Jangan sampai, sang suami memaksakan kehendak memutuskan untuk berpoligami dengan bermodalkan secara membabi buta bahwa poligami itu syariat Islam. Dan sebagai seorang istri harus tunduk dan patuh, apalagi ini perintah Allah SWT. Tidak, sekali lagi tidak.

Memang benar, bahwa poligami itu bagian dari syariat Islam. Yang harus diterima oleh seorang muslim/muslimah. Suka atau tidak suka. Hanya saja dalam urusan poligami, Allah SWT mensyaratkan secara gamblang perihal sikap adil itu tadi. Bahkan ketika para suami merasa khawatir saja bahwa nanti bakalan tidak bisa bersikap adil, hal itu bisa saja meruntuhkan (kalau tidak mau dibilang membatalkan) sang suami untuk berpoligami.

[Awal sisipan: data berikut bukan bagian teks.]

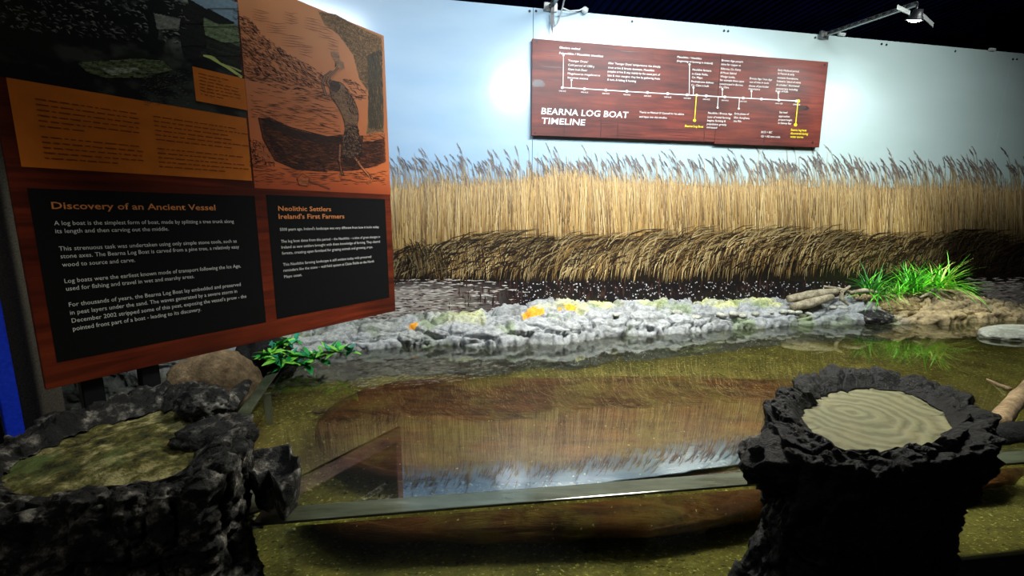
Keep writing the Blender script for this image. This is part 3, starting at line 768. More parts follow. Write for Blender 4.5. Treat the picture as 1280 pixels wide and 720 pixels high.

Alangkah baiknya, bagi Anda para suami yang berniat untuk berpoligami merenungi baik-baik dan mempertimbangkan dengan penuh kedalaman berpikir. Bertanyalah pada hati kecil Anda yang terdalam, sudahkah Anda para suami telah berlaku adil terhadap istri atau belum untuk kemudian memutuskan berpoligami.

Ketika Anda menuntut istri berbusana rapi, berpenampilan menarik di depan suaminya, sudahkah Anda pun melakukan hal yang sama di depan isteri Anda?

Ketika Anda menginginkan disambut isteri dengan senyuman mengembang di bibirnya tatkala Anda capek pulang kerja, sudahkah Anda pun tersenyum manis tatkala membuka pintu?

Ketika Anda berbusana sangat mewah, sangat indah, sudahkah isteri Anda pun dibelikan  pakaian yang  mewah dan indah seperti yang Anda kenakan?

Ketika Anda menginginkan istri untuk menjaga diri dan kehormatannya tatkala engkau pergi, sudahkah Anda pun menjaga diri dan kehormatannya tatkala merantau jauh ke luar kota?

Dan berbagai pertanyaan sejenis lainnya yang bisa Anda, para suami renungkan sendiri dan tentunya bisa lebih banyak lagi. Jika ternyata ada ketidakseimbangan disana, berarti Anda telah mendapatkan nilai sempurna bahwa Anda belum bersikap adil secara paripurna. Dan kalau ternyata untuk hal hal kecil seperti diatas saja Anda belum bersikap adil, layakkah Anda para suami untuk berpoligami?